The issue arises when you take the current system and don’t remove the underlying problems, but take the current system and just make it faster. CanGo’s current inventory turnover ratio is .28, which means that CanGo currently
has in inventory approximately 3.6 years’ worth of sales. Barnes and Noble, Inc., while a much larger company, has inventory turns of approximated 3 (Barnes and Noble Financials, 2016) which is 12 times higher than CanGo.
CanGo should look at categorizing their inventory, setting safety stock levels, and ordering material based off of forecasts rather than impulse buying. By decreasing inventory to a manageable level they could free up as much as $22 Million in cash which would allow them to fund and develop other projects.
By reducing stock to 1/12th of current inventory levels, that brings up a point of whether or not:
• The warehouse couldn’t be reorganized in its current space and avoid bottle necking?
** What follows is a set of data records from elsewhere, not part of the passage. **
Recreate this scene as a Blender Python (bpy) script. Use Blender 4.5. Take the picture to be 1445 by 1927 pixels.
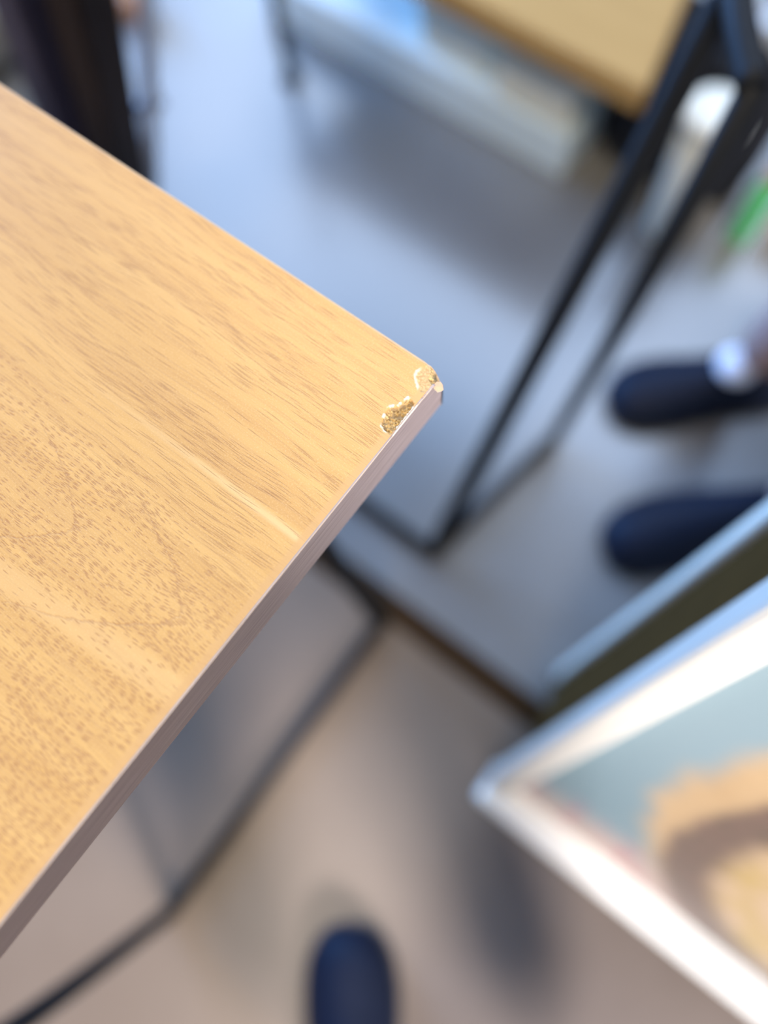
import bpy, bmesh, math, random
import numpy as np
from mathutils import Matrix, Vector, noise

for o in list(bpy.data.objects):
    bpy.data.objects.remove(o)
S = bpy.context.scene
COL = S.collection

# ------------------------------------------------------------------ camera
cam_d = bpy.data.cameras.new('camera')
cam = bpy.data.objects.new('camera', cam_d)
COL.objects.link(cam)
S.camera = cam
cam_d.sensor_fit = 'VERTICAL'
cam_d.sensor_height = 36.0
cam_d.sensor_width = 27.0
cam_d.lens = 26.15
cam_d.clip_start = 0.02
cam_d.clip_end = 60
cam.matrix_world = Matrix(((0.79383965, -0.57036881, 0.21094555, 0.0),
                           (0.60589923, 0.77148778, -0.19414616, 0.0),
                           (-0.052007, 0.28193266, 0.95802361, 0.99),
                           (0, 0, 0, 1)))
cam_d.dof.use_dof = True
cam_d.dof.focus_distance = 0.268
cam_d.dof.aperture_fstop = 1.9

# ------------------------------------------------------------------ light
S.view_settings.view_transform = 'Standard'
S.view_settings.look = 'None'
S.view_settings.gamma = 1.0
S.view_settings.use_curve_mapping = False
S.view_settings.exposure = 0.45
W = bpy.data.worlds.new('world')
S.world = W
W.use_nodes = True
bg = W.node_tree.nodes['Background']
bg.inputs['Color'].default_value = (0.50, 0.62, 0.95, 1)
bg.inputs['Strength'].default_value = 0.25


def area(name, loc, target, size, size_y, power, col):
    d = bpy.data.lights.new(name, 'AREA')
    d.shape = 'RECTANGLE'
    d.size, d.size_y = size, size_y
    d.energy = power
    d.color = col
    o = bpy.data.objects.new(name, d)
    COL.objects.link(o)
    o.location = loc
    v = Vector(target) - Vector(loc)
    o.rotation_euler = v.to_track_quat('-Z', 'Y').to_euler()
    return o


# ceiling panel lamp above and behind the photographer, big cool window at the far end,
# weaker window on the right
area('ceiling_panel_light', (0.22, -0.95, 2.9), (-0.1, 0.0, 0.5), 0.45, 0.45, 40, (1.0, 0.84, 0.60))
area('far_window_light', (-1.7, 2.5, 2.75), (-1.35, 0.5, 0.3), 4.2, 2.4, 148, (0.52, 0.69, 0.98))
area('left_blue_fill', (-3.6, 0.75, 1.15), (-0.3, 0.5, 0.0), 1.6, 1.2, 185, (0.17, 0.43, 1.0))  # added fill, no known window there; turns the floor before the bench blue
area('side_window_light', (2.55, -1.60, 1.85), (-0.1, 0.0, 0.0), 0.7, 0.7, 190, (0.94, 0.92, 1.0))


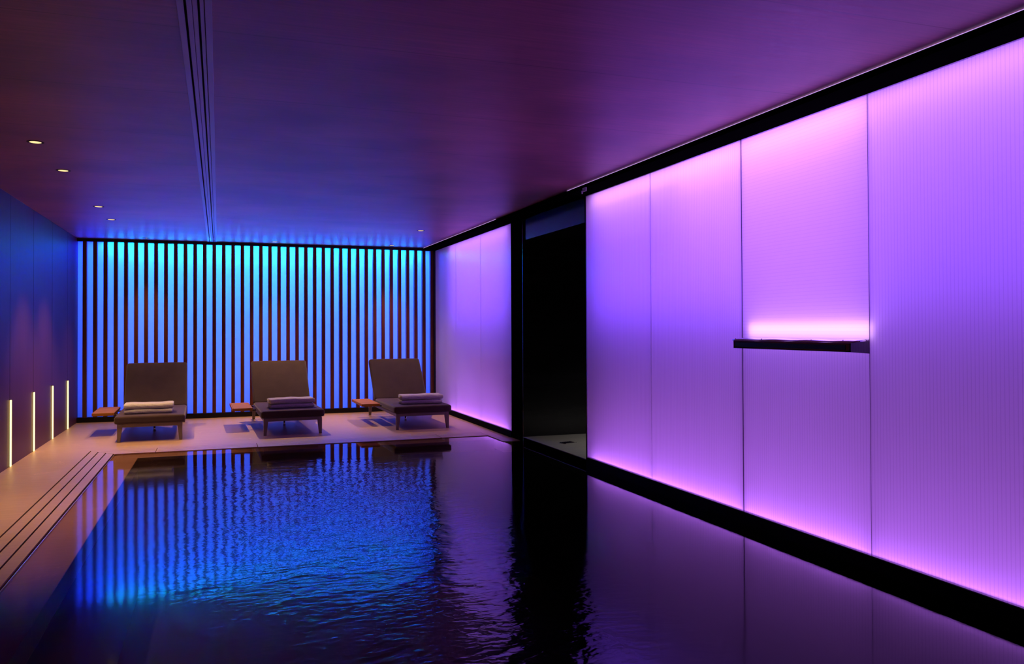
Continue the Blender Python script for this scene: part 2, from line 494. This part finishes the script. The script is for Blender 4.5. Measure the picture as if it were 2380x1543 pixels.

• Is the new technology necessary or is it over kill when there is reduced inventory on hand?
• How efficient and accurate are reporting, forecasting, and ordering systems?
CanGo should reduce their current inventory levels to free up cash and utilize the funds to help finance projects. A focus should be put on tracking sales, accurate reporting, and forecasts. This in turn would give the company a clearer picture on space needed, labor and personnel, upgrades and technology, among other things.